Once my theoretical game show had exhausted Maori ‘racism’, I could get a second season out of the current panic about ‘anti-Asian hate crimes’.

A madman in America kills eight people, six of them Asian-American and seven of them women.

Racism or… misogyny? The twisted psycho has never indicated racial animus was his motivation but has claimed a ‘sex addiction’ and wanting to remove ‘temptation’. These comments got elided by media for not fitting the ‘racist hate crime’ narrative they are trying to push.

Highly dubious statistics were then dragooned into the cause with a claim of a staggering rise in anti-Asian hate crimes across America. For example a 100% increase in San Diego. Yes, from zero in 2019 to one in 2020.

Here the panic was picked up and run with by the radical-leftist fanzine otherwise known as the Spinoff. A Ms Tao Lin went on a page-long rant about the anti-Asian ‘discrimination and hate’ in New Zealand, giving as examples of how the Asian community suffers, (kids at school) ‘saying “Yuck!” to our lunches’ and ‘being told how good our English is’.

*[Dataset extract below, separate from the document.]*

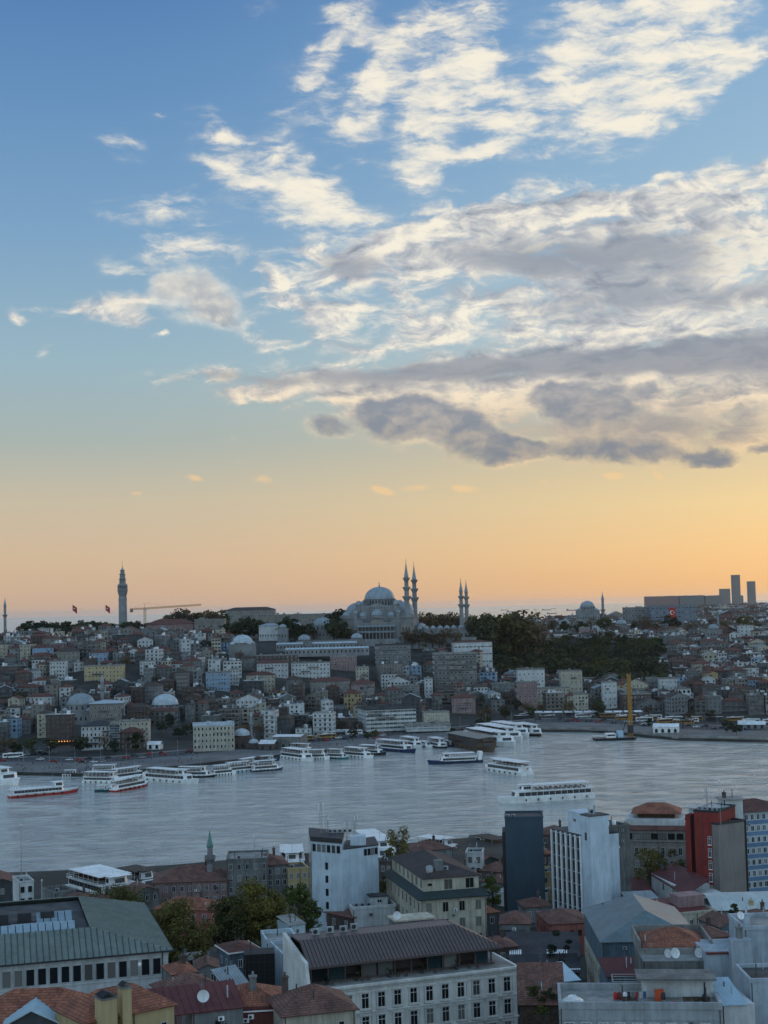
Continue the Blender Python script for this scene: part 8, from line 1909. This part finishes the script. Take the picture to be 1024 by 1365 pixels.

Racism or…kids being kids? And their well-known tendency to pick on anything different from the norm? Gingers get it worse.

And as for compliments about her English, I can understand why Ms Lin mistook it for racism. In the woke-brat world where any opposition to your barmy notions must be met with screams of outrage and calls for cancellation it must be quite difficult to identify simple politeness.